There are many conclusions and observations provided throughout this chapter. A few that come together as a result of the whole, coupled with decades of detailed field and laboratory investigations, are as follows:

• Hydraulic recovery has the highest potential benefits in plumes that were recently released and are still migrating in the environment. Little net benefit will be realized for plumes that are mostly residualized and stable in the environment because the processes that lead to that condition also severely limit LNAPL recovery.

• It is the mass left behind after recovery efforts (or others) that generally define the net benefit of the remedy action. Little benefit is expected when insignificant mass can be recovered by hydraulic methods, excepting certain containment objectives may have benefits if properly applied.

• T_n and mobility are highly transient and dependent on various in situ conditions. Fulsome consideration of those conditions and their implications are often warranted. Simplistic application of multiphase equations or models can provide heuristic value, but are unlikely to be representative of actual conditions. The value is dependent on the quality of the interpretations and LCSM.

• Old plumes are commonly stable, residualized, and non-recoverable plumes. If there are risks presented by such conditions, it is recommended that mitigation measures other than hydraulic recovery be considered, as it will do nothing to meaningfully alter those underlying conditions.

• Be aware of transient site conditions, like LNAPL entrapment, that may only temporarily immobilize plumes. Make assessments of risk and plume status holistic and thoughtful to ensure potential changes in conditions have been appropriately considered.

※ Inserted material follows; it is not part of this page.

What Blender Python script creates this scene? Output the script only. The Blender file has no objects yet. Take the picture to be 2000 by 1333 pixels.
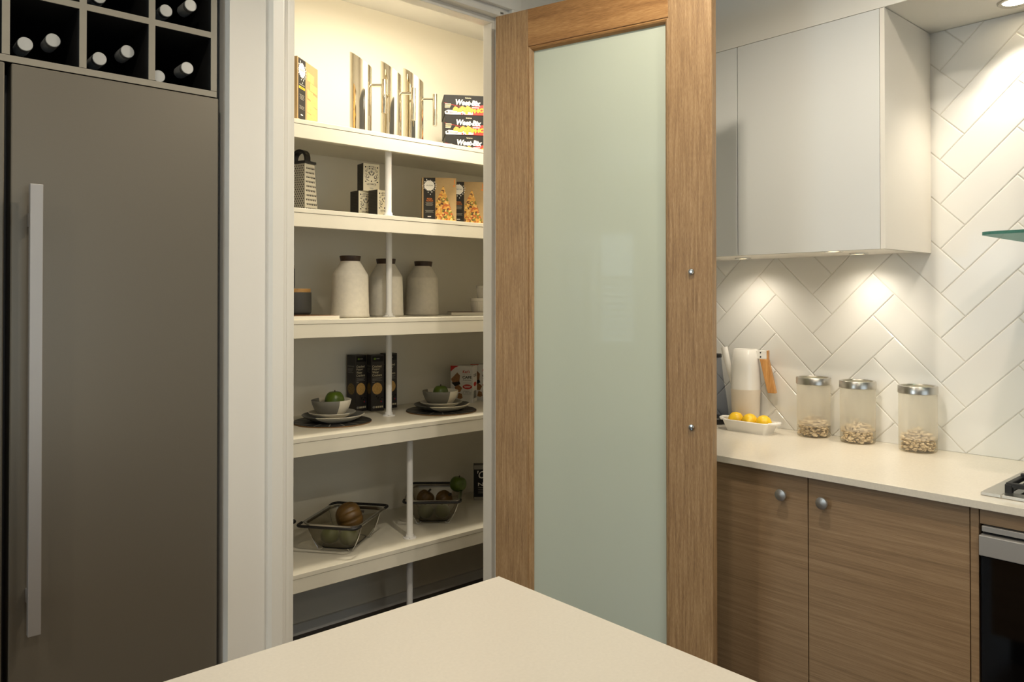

• Build LNAPL CSMs with a focus on processes, material properties, saturation distributions, and related observations. When there is apparent conflict between estimates and observations, clearly observations are favored and require plausible explanations.

• In places and jurisdictions where LNAPL recovery is expected because of perceived mass reduction benefits, challenge those assumptions if there is no net benefit to the action (in favor of actions with a net benefit). The purpose of mitigation measures should always lean toward resource restoration and risk protection (among others). LNAPL recovery usually achieves none of those goals.

• Tangential to the above, it is now widely recognized that LNAPL plumes degrade, sometimes at fairly high rates though natural source zone depletion mechanisms. Where LNAPL plumes are stable and NSZD rates are greater than initial LNAPL recovery rates, there is likely no benefit to hydraulic recovery. A plume in this life-stage is typically mostly non-recoverable and that recovery, if applied, would be expected to diminish rapidly to less than the NSZD rates. If risks need to be managed, apply a different method.